Information on more than 140 fusion devices worldwide, both public and private, either in operation, under construction or being planned, is available in the IAEA Fusion Device Information System (FusDIS). The publication IAEA World Survey of Fusion Devices 2022 compiles FusDIS information with additional information for the status ending in 2022.

“How long it will take for the successful implementation of fusion energy will depend on how fast the industry is able to develop, validate and qualify emerging fusion technologies as well as establish in parallel the necessary nuclear infrastructure, including relevant requirements, standards and good practices,” WFO notes.

The world’s largest international experimental fusion facility is ITER, located in Cadarache, France. Following 10 years of component design, site preparation and construction and manufacturing across the world, the assembly process of ITER started in 2020. ITER is an international experimental project aimed at demonstrating the scientific and technological feasibility of fusion energy production, as well as validating the technology and concepts for future electricity producing demonstration fusion power plants, called DEMOs. “Such a DEMO could act as an intermediate step between the experimental fusion reactor ITER and a pilot fusion power plant,” according to WFO. It lists 12 planned DEMOs.

In 2021 the IAEA launched a new initiative promoting the transfer of lessons learned and knowledge from fission to fusion. The main objective is to identify and analyse, with an international perspective toward industrial deployment of fusion energy facilities, all the possible synergies in technology development and deployment between nuclear fission and fusion and also gaps to plan further specific focused activities. The project will cumulate in a publication analysing the synergies in technology development in the two areas.

WFO says that coolant options for fusion can benefit from shared insight from advanced fission and fusion facilities. The IAEA has started associated activities, tackling the issue of compatibility between coolants and materials, through Technical Meetings covering these main areas:

  • Experiments and modelling on coolant–material interaction;
  • Irradiation effects in cooling environments;
  • Coolant quality control and chemistry;
  • Thermal-hydraulics, magnetic field, and other effects on material behaviour;
  • Tools for characterisation of materials behaviour; and
  •  Additive manufacturing materials behaviour and characterisation in harsh environments.

Legal and Institutional Issues of Prospective Deployment of Fusion Facilities is the topic of a Collaborative Project by IAEA’s International Project on Innovative Nuclear Reactors and Fuel Cycles (INPRO) started in 2022. It aims to support the fusion community in accelerating the development and implementation of fusion powered facilities and integrated fusion–fission hybrid systems over the next decades. This task includes early identification of possible gaps in long term sustainability and needed capabilities using INPRO assessments and analyses; review and critical analysis of previous experience in developing national legislation and infrastructure; engagement with pioneering new fusion concepts; and identification of appropriate policy options at the global and regional levels in different scenarios.

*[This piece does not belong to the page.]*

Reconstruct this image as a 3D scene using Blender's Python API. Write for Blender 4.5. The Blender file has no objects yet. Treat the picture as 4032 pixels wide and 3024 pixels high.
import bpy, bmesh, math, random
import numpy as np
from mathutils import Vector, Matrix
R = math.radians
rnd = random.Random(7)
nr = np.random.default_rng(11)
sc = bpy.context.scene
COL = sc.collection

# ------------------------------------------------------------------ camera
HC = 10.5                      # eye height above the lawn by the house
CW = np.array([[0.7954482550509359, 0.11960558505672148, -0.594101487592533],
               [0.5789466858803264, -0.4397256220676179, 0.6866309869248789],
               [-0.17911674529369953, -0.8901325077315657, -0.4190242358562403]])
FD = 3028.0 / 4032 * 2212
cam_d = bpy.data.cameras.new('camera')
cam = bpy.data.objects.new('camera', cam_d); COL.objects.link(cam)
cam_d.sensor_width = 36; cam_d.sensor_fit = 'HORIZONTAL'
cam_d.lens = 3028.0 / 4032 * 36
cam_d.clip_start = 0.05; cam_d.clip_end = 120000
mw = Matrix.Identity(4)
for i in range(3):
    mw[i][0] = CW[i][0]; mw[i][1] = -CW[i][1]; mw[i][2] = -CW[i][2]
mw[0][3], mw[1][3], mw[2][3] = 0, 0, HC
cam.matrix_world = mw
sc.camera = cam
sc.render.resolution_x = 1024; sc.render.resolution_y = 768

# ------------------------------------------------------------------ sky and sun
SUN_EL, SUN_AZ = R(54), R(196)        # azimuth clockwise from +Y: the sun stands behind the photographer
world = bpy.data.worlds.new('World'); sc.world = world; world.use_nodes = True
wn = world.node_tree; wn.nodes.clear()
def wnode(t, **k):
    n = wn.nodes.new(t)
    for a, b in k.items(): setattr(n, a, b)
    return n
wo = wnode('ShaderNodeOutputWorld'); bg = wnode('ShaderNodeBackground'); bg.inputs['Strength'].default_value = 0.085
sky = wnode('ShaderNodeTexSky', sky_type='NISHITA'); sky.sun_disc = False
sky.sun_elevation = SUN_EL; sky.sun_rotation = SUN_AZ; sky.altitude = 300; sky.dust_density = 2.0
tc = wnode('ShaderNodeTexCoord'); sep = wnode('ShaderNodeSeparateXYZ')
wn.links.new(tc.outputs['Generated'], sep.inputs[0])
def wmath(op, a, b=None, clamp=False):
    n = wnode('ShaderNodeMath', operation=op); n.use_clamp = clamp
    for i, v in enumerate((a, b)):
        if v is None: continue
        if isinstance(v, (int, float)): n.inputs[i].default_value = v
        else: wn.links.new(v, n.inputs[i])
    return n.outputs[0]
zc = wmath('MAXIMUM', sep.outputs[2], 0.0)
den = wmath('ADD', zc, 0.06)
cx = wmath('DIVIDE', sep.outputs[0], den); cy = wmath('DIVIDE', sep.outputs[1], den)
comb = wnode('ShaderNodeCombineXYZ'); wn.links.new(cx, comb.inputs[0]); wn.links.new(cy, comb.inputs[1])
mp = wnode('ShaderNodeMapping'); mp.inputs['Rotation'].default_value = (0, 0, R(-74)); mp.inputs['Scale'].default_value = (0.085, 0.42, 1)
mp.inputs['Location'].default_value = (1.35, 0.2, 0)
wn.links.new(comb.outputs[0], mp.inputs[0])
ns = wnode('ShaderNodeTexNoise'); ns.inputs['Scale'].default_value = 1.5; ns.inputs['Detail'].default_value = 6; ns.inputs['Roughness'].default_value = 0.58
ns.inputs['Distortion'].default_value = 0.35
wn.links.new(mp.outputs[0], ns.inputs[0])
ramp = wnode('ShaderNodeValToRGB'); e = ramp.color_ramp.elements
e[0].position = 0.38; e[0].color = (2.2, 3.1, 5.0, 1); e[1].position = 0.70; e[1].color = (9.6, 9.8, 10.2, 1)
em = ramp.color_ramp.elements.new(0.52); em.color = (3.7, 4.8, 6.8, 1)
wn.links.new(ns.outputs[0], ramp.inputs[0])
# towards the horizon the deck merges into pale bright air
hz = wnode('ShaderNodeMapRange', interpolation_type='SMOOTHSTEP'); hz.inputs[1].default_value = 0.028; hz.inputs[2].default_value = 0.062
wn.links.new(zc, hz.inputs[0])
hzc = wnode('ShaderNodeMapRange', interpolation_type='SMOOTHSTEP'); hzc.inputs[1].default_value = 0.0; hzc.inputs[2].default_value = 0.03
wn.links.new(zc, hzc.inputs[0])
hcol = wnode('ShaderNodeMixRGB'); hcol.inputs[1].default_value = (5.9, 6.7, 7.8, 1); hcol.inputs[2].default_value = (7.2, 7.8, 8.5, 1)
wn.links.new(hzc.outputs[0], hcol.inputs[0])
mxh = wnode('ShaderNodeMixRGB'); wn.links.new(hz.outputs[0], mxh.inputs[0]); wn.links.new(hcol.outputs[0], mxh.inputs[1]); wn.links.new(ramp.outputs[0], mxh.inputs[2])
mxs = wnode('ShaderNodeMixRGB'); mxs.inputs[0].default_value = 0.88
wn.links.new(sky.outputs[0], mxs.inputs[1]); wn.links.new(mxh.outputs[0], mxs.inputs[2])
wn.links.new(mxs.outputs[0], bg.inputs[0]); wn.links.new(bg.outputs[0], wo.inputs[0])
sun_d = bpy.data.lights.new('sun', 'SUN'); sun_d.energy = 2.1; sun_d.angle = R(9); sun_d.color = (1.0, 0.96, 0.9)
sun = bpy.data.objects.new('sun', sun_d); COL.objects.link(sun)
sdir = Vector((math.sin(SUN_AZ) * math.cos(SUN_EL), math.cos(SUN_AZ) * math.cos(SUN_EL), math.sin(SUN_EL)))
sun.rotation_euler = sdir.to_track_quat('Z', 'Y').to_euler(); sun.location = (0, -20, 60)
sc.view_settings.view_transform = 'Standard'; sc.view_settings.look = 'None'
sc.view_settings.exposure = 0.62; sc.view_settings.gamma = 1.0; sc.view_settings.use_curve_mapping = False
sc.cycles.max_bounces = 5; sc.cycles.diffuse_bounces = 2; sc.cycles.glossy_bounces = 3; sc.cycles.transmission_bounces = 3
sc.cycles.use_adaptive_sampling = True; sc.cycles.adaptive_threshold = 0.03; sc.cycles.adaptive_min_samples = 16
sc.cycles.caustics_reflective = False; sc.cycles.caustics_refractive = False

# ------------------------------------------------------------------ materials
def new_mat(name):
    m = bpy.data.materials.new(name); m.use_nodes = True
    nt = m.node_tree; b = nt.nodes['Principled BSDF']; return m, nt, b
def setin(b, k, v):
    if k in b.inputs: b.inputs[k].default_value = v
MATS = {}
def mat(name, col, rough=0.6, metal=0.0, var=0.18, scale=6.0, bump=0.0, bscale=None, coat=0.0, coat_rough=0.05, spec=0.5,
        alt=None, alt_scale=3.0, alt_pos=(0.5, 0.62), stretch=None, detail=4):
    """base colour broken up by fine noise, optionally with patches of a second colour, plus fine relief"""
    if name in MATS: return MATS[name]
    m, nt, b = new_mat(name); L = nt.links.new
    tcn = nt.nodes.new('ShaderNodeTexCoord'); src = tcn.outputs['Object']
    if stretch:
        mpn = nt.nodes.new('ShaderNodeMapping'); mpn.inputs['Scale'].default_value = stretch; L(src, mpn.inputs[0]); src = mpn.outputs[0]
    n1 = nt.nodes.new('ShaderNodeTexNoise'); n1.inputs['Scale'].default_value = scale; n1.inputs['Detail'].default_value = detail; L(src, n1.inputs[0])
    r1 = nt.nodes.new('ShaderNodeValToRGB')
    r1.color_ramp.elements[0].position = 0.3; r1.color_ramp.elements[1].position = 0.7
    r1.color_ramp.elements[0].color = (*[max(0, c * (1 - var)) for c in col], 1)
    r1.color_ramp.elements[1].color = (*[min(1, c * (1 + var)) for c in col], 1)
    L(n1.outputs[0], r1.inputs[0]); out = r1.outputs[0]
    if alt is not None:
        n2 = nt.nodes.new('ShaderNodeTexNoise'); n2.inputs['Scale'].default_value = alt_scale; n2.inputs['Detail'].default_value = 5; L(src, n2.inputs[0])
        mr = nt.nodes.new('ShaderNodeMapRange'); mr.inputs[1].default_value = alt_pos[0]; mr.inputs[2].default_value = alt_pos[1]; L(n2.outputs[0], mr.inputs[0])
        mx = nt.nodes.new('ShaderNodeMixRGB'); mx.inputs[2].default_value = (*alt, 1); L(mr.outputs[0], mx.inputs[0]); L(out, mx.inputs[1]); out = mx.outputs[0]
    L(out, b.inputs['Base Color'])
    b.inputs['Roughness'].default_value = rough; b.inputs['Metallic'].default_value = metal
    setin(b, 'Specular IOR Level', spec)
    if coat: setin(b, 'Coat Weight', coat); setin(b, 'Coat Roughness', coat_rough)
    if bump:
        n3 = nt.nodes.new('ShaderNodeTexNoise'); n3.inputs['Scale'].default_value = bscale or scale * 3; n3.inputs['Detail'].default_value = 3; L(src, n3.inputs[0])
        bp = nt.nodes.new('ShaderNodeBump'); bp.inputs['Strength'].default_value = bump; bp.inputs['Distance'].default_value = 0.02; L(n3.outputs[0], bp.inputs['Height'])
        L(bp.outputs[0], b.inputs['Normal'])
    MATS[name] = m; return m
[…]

The INPRO Fusion Study has raised much interest from IAEA member states, with more than 20 international experts from six countries and one international organisation (ITER) joining this study. The INPRO Fusion Study will culminate in a publication, with an envisaged publication date of 2024.

“Advances made in various disciplines, from physics and computational science to engineering and material science and qualification of components, are steadily transitioning fusion energy from vision to reality,” Grossi says in the publication’s foreword. Outlining significant achievements in fusion R&D and technology development, the WFO describes development needs, technology gaps and other obstacles in transforming ongoing R&D into deployable fusion energy technology. Given the formidable challenges associated with fusion science and technology, increased private funding combined with state commitment is needed to drive fusion energy forward, Grossi writes.